We’re not dealing here with the remittance of the common earthenware jar or ceramic pot that a farmer happened to unearth in his field or that an enthusiast has misguidedly acquired, but of an indiscriminate legalization of archaeological antiquities from clandestine excavations, unethically removed from the collective archaeological record with irreparable harm to the finds themselves, especially in terms of provenance. […]

The antiquities thus “legalized” will also probably be allowed to be bequeathed in wills or even sold. The department of cultural heritage will only have the power to contest the declared value of the artifact and request the difference.

Thus overnight, the law will officially transform looters and the “archaeomafia,” which the current legal system condemns and prosecutes, into collectors and managers of cultural heritage, who with the antiquities they have robbed from the public patrimony, can engage, legally, in commercial activities and with museums and art galleries.

Enjoying that chill running up and down your spine?

Similar laws have come up in the Italian legislature before, but they were always defeated by the subsequent uproar from the archaeological community and supporters.
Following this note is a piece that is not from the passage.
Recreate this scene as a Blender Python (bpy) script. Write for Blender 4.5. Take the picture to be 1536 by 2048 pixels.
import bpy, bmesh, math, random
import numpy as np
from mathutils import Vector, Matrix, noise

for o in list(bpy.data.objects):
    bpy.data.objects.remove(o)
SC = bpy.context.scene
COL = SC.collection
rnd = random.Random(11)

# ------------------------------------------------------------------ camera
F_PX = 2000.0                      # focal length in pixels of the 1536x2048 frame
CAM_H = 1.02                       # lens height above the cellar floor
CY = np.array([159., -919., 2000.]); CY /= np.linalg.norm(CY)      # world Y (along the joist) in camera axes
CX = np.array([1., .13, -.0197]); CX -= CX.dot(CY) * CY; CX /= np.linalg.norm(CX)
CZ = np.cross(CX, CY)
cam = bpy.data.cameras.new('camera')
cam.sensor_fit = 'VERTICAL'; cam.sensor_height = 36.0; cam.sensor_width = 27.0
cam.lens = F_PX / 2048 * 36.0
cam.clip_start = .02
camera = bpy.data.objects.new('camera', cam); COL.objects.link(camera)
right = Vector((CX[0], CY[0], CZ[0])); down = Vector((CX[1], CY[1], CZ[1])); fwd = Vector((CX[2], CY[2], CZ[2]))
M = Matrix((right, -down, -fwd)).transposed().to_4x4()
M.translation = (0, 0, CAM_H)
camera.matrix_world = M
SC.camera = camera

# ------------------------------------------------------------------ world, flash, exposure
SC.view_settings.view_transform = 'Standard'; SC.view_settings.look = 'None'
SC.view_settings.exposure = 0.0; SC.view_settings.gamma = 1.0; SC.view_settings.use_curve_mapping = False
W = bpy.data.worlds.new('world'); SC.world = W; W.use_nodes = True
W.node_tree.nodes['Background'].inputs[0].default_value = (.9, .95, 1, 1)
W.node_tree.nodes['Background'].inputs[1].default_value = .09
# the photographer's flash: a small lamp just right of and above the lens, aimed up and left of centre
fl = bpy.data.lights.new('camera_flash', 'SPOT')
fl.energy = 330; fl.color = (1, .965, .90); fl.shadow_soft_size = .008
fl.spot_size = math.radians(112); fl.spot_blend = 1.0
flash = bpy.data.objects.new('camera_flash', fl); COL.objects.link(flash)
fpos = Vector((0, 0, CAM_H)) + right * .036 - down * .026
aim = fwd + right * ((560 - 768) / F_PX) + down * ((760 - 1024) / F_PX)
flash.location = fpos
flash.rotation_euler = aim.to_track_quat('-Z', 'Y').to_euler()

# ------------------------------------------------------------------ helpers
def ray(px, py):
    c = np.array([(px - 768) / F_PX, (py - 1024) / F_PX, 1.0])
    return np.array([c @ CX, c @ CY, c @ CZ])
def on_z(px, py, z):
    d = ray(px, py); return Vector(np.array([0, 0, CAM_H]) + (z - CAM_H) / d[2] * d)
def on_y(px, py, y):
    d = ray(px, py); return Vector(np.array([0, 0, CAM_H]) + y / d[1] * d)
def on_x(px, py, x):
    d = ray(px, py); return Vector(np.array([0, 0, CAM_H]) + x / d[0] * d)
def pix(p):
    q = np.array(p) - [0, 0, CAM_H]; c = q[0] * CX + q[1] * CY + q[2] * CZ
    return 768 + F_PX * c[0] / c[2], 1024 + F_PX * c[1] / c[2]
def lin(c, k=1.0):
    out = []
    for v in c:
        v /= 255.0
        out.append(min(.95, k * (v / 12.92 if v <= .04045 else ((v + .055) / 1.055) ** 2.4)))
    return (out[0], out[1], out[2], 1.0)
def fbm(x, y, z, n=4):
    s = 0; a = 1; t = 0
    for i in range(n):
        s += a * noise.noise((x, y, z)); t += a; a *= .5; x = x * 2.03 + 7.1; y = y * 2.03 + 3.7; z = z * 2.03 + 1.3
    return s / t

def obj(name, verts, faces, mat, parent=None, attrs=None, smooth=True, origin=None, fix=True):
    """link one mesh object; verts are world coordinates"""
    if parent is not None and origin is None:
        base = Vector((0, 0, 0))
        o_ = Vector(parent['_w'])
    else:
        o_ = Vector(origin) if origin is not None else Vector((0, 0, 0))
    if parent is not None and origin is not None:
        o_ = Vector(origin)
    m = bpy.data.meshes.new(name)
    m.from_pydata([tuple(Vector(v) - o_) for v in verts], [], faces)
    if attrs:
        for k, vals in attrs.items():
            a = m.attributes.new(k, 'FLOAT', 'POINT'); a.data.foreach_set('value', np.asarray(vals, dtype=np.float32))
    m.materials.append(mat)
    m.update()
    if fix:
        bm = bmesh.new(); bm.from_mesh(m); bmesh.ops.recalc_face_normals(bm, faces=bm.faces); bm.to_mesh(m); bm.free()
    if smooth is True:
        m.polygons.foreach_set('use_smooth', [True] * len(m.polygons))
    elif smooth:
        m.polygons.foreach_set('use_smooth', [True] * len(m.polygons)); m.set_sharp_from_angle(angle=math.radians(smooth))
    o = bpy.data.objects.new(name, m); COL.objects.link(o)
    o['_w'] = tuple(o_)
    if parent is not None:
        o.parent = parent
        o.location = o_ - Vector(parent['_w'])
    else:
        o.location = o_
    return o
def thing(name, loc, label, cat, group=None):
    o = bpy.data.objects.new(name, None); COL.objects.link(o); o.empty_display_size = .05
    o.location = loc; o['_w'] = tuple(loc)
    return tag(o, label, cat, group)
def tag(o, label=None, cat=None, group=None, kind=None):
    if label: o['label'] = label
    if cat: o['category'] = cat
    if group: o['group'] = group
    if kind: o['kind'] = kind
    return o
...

This time things were scarier because instead of being proposed as a law unto itself, it was a measure attached to the budget, and legislators tend to pass budgets no matter what heinousness lies within.

There is good news, however. The Italian National Association of Archaeologists (ANA) has raised hell and the story got traction in the Italian press and all over the Internet. There’s a Facebook group protesting the measure and an online petition. (The text of the Facebook page and the petition is the same as the open letter I link to and quote above, just fyi.)

In the space of just a few days, the ruckus has forced a retreat. The parliamentary majority has said they will not add the archeo-remittance measure to the state budget. Assuming they actually make good on that, the acute danger will settle into a chronic one. The measure will remain in the pipeline as proposed bill, so the ruckus must remain loud to keep the scoundrels from making this monstrosity law.